Book lies open at the beach, with the title of the blog over top

Our house has been in a state of chaos for the past couple of months. We moved into a new-to-us house and have been doing lots of renovation work. The process has had its ups and downs,  mostly having to do with how long things can take in a new environment. 


Often, when there are lots of changes and difficulties in life, we can find it extremely difficult to navigate through and want deeply to find the way back to some sort of normalcy. 


The seasons of the Christian year are a wonderful way that can help us do the navigating. I  thought it might be helpful to backtrack a bit and do a quick review of the Christian year, both the symbolic aspects as well as the practical aspects. 


We all use TIME as a measurement. We look at our phones many, many times during the day to see what time it is (among other things). I still wear a watch, but I do also look at my phone or iPad for the time of day. We mark the days, weeks, and months of the year. We mark significant days on the calendar so we don’t forget someone’s birthday or anniversary. We mark the calendar with special holidays, Christmas, Easter, 4th of July, etc. 


In scripture, “time is marked by God’s saving events. “An event time is called Kairos (from which we get our word crisis). The time between Kairos events is called chronos (from which we get our word chronology)”. 1 We mark time in an orderly fashion because God set it up that way from the beginning. 


Scriptural time is rooted in the Christ event—when Jesus came to earth. His birth is the fulcrum from which time is calculated both backward and forward.  


There are three ways to think of the Christ event and its relation to time: 

1. Christ came to fulfill time. He came to fulfill the prophecy and expectation of the Messiah found in the First Testament. 

2. Christ’s coming brought salvation. It was the moment in time “when God  dethroned the powers and established salvation and healing for the world (Col  2:15).”2 

3. Christ’s coming introduced anticipatory time. We live in the time between the cross and the disarming of the powers of darkness on the one hand and the second coming and the destruction of the evil powers on the other.

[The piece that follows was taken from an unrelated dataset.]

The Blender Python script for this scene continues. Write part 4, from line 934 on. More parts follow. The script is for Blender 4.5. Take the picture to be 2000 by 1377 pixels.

As such, believers live in hope of the future, and waiting on the final judgement on evil. 3


Biblical, Christian time revolves around three key events: the birth of Christ, the death and resurrection of Christ, and Pentecost and the second coming of Christ. 


“The most common term for the yearly celebration of time in worship is the Christian year. The  Christian year, developed in antiquity, was a vital part of worship until the Reformation when  Protestants abandoned much of it because of the abuses attached to it in the late medieval  period”.4 


If we approach the year with no sense of what happens when and give no thought to spiritual events, then what is life shaped by, and what is its purpose? I was recently asked why this matters, what are these seasons and what do they mean? In my next couple of blogs, I will try to flesh this out. 


In the meantime, in this season of Ordinary Time – the time between significant seasons – I  encourage you to think, anticipate and expect, wonder what the new year holds for you as you  walk your spiritual journey and in the life of your spiritual community, the church. 


Shalom! 


 
1 Robert E. Webber. “Rediscovering the Christian Feasts: A Study in the Services of the Christian Year.”  (Hendrickson Pub. Inc. MA. 1998). 2 Ibid.  3 Ibid. 
4 Robert. E. Webber, editor. The Services of the Christian Year, vol. 5 in The Complete Library of Christian  Worship. (StarSong Pub: Nashville, 1994) 79.